*PROBLEM*
Look through the lines below and extract each one that contains "script".

*DATA BLOCK*
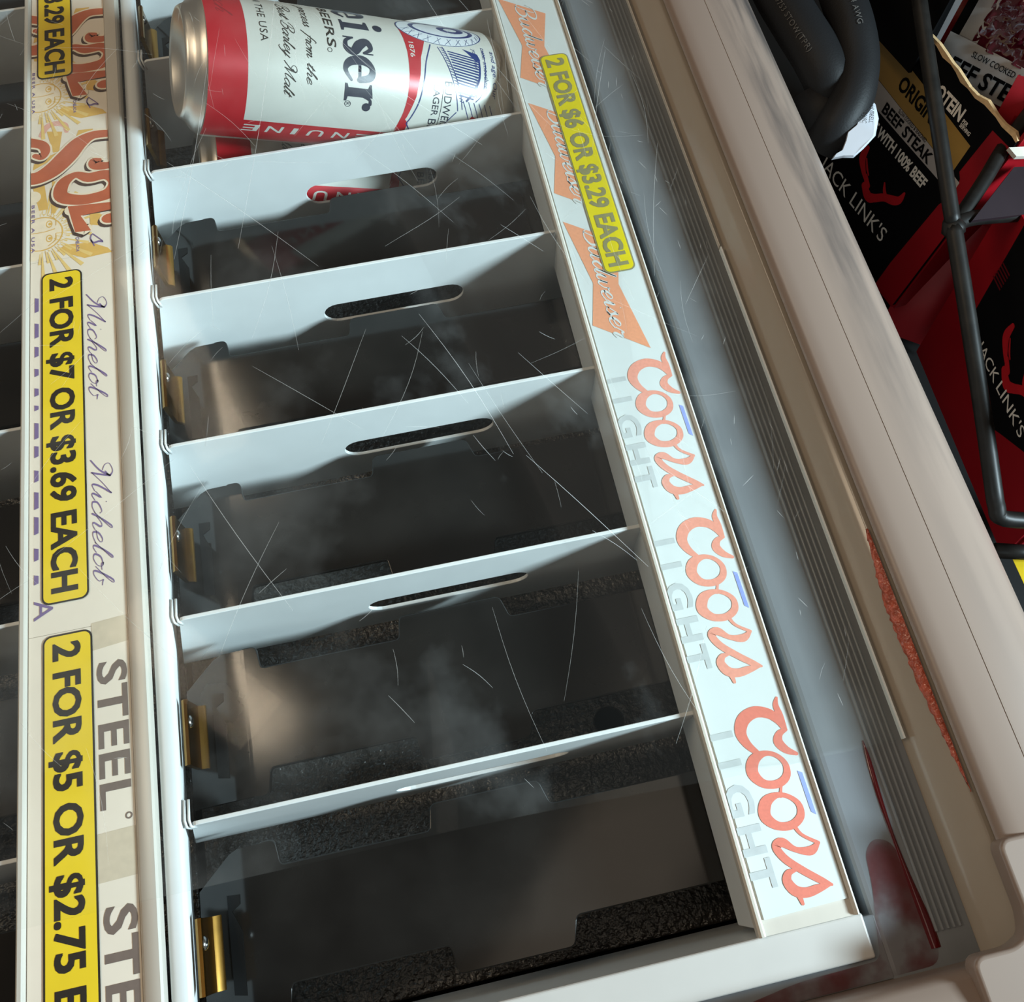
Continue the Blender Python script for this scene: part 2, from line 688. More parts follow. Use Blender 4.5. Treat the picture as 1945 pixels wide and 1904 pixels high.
# ------------------------------------------------------------------ cursive alphabet (x-height 1, ascender 2)
GL = {
    'a': (1.15, [[(.9, .85), (.5, 1), (.12, .45), (.4, 0), (.8, .4), (.95, .95), (.9, .25), (1.05, 0), (1.2, .2)]]),
    'b': (1.0, [[(0, .2), (.35, 1.2), (.5, 1.95), (.32, 1.95), (.25, 1), (.3, .1), (.6, 0), (.85, .5), (.6, .95), (.75, .9), (1.0, .85)]]),
    'c': (.9, [[(.8, .8), (.55, 1), (.15, .6), (.25, .08), (.6, 0), (.95, .3)]]),
    'd': (1.15, [[(.85, .85), (.5, 1), (.12, .45), (.4, 0), (.8, .5), (1.08, 2.0)], [(1.08, 2.0), (.88, .25), (1.05, 0), (1.2, .2)]]),
    'e': (.9, [[(.05, .35), (.55, .5), (.7, .82), (.45, 1), (.15, .6), (.25, .08), (.55, 0), (.95, .3)]]),
    'f': (.7, [[(.8, 1.85), (.6, 2.0), (.4, 1.4), (.2, .2), (.0, -.7)], [(.05, .95), (.7, 1.0)]]),
    'h': (1.15, [[(0, .2), (.35, 1.2), (.55, 1.95), (.38, 1.95), (.22, .9), (.18, 0)], [(.2, .4), (.55, .95), (.8, .8), (.75, .15), (.95, 0), (1.2, .25)]]),
    'i': (.6, [[(.0, .4), (.25, 1), (.22, .2), (.4, 0), (.65, .3)], [(.38, 1.5), (.4, 1.52)]]),
    'k': (1.0, [[(0, .2), (.35, 1.2), (.55, 1.95), (.38, 1.95), (.22, .9), (.18, 0)], [(.25, .45), (.65, .95)], [(.3, .5), (.7, .05), (1.0, .2)]]),
    'l': (.6, [[(0, .2), (.3, 1.2), (.5, 1.9), (.36, 1.95), (.22, 1), (.22, .2), (.4, 0), (.65, .3)]]),
    'm': (1.6, [[(0, .5), (.2, .95), (.2, 0)], [(.22, .5), (.5, .98), (.65, .8), (.62, 0)], [(.66, .5), (.95, .98), (1.1, .8), (1.06, .2), (1.25, 0), (1.6, .3)]]),
    'n': (1.2, [[(0, .5), (.2, .95), (.2, 0)], [(.22, .5), (.55, .98), (.75, .8), (.7, .15), (.9, 0), (1.2, .3)]]),
    'o': (1.0, [[(.6, 1), (.2, .75), (.2, .15), (.55, 0), (.85, .4), (.75, .9), (.5, 1), (.7, .8), (1.0, .85)]]),
    'p': (1.1, [[(.1, .6), (.3, 1), (.2, .2), (.05, -.9)], [(.25, .5), (.6, 1), (.85, .6), (.6, .05), (.25, .1)], [(.7, .1), (1.1, .3)]]),
    'r': (.8, [[(0, .4), (.2, 1.05), (.35, .85), (.65, .9), (.5, .3), (.6, 0), (.85, .25)]]),
    's': (.75, [[(0, .2), (.4, 1.05), (.45, .7), (.6, .25), (.35, 0), (.05, .12)], [(.45, .02), (.8, .3)]]),
    't': (.65, [[(0, .3), (.35, 1.6), (.22, .4), (.3, .02), (.65, .3)], [(0, 1.05), (.6, 1.12)]]),
    'u': (1.2, [[(0, .5), (.2, 1), (.15, .3), (.4, 0), (.75, .4), (.85, 1), (.8, .25), (.95, 0), (1.2, .25)]]),
    'w': (1.4, [[(0, .5), (.2, 1), (.15, .3), (.4, 0), (.65, .35), (.72, .95), (.7, .25), (.95, 0), (1.2, .45), (1.15, .95), (1.25, .85), (1.45, .85)]]),
    'y': (1.0, [[(0, .5), (.2, 1), (.18, .3), (.42, 0), (.75, .5), (.82, 1), (.6, -.3), (.25, -.95), (-.1, -.8)], [(.3, -.3), (1.0, .2)]]),
    'B': (1.5, [[(.3, .0), (.55, 1.2), (.65, 2.0)], [(-.1, 1.3), (.15, 2.0), (.8, 2.25), (1.35, 2.0), (1.2, 1.35), (.6, 1.1)], [(.6, 1.1), (1.2, 1.0), (1.3, .4), (.8, -.05), (.2, .1), (.0, .45)]]),
    'M': (2.1, [[(.35, 1.2), (-.1, 1.45), (-.35, 1.95), (.05, 2.3), (.5, 1.95), (.35, 1.5)], [(.5, 1.95), (.45, .9), (.05, -.05)], [(.5, 2.0), (.75, .9), (.9, .05)], [(.9, .05), (1.25, 1.1), (1.7, 2.05)], [(1.7, 2.05), (1.6, .7), (1.75, .05), (2.1, .3)]]),
}


def script(s, u, v0, xh, width=None, thin=0.08, thick=0.24, slant=0.25, n=4):
    strokes, x = [], 0.0
    for ch in s:
        if ch == ' ':
            x += 0.7
            continue
        adv, st = GL[ch]
        for q in st:
            strokes.append([(x + a + slant * b, b) for a, b in q])
        x += adv
    lo = min(p[0] for q in strokes for p in q)
    hi = max(p[0] for q in strokes for p in q)
    kx = width / (hi - lo) if width else xh
    res = []
    for q in strokes:
        P = catmull([((a - lo) * kx + u, b * xh + v0) for a, b in q], n)
        W_ = []
        for i, p in enumerate(P):
            a, b = P[max(0, i - 1)], P[min(len(P) - 1, i + 1)]
            L = math.hypot(b[0] - a[0], b[1] - a[1]) or 1
            dn = max(0.0, -(b[1] - a[1]) / L)
            W_.append((p[0], p[1], xh * (thin + (thick - thin) * dn ** 1.3)))
        res.append(ribbon(W_, raw=True))
    return join(*res)


# ------------------------------------------------------------------ floor
o = box('floor', (-1.6, -1.8, -0.93), (1.9, 1.9, -0.90), 'floor')
o['kind'] = 'structure'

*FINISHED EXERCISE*
Continue the Blender Python script for this scene: part 2, from line 688. More parts follow. Use Blender 4.5. Treat the picture as 1945 pixels wide and 1904 pixels high.
def script(s, u, v0, xh, width=None, thin=0.08, thick=0.24, slant=0.25, n=4):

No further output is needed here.